Education eats good ideas. It boils down its best levers for change into cliches and shells of ideas. The complex is turned into checklists and clickbait.
Modern classroom design is sitting on this precipice. As more teachers and leaders race for tables on wheels and bouncy chairs in the name of flexible seating, the heart of this transformational change is ripped out of our hands. What then happens is instead of designing classrooms that positively impact students, we are decorating classrooms, celebrating the new, and then moving on to the next shiny thing. Pinterest-pretty classrooms bring instant gratification, but little else.
How can we reclaim this important necessary work and make school and classroom design impactful in all schools? It starts with the designer’s mindset. As educator Pernille Ripp recently reminded us, what is flexible furniture without flexible learning? I would go further to say, what is flexible learning without the long-term flexible mindset needed to meet the changing needs of the kids we serve? A designer’s mindset is based on noticing the invisible so it can be seen again, and noticing the things that subtly impact learning. Designers aren’t led by momentum, inertia, tradition or the latest education fads. They design based on feedback that they gather from students, parents and the entire learning community.

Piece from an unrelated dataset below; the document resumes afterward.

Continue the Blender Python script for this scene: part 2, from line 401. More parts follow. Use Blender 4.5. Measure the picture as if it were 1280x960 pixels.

Designers are researchers and learners. There is emerging research from Europe and Australia around space design. Designers are connecting with places like the University of Melbourne, Steelcase, and Meteor Educationwho are doing the action research on current best practices. They look for great examples from places like New Zealand where almost all of the public schools are on a journey toward modern learning spaces. Designers aren’t trying to justify their work on individual pieces of research that are stretched to apply to space design.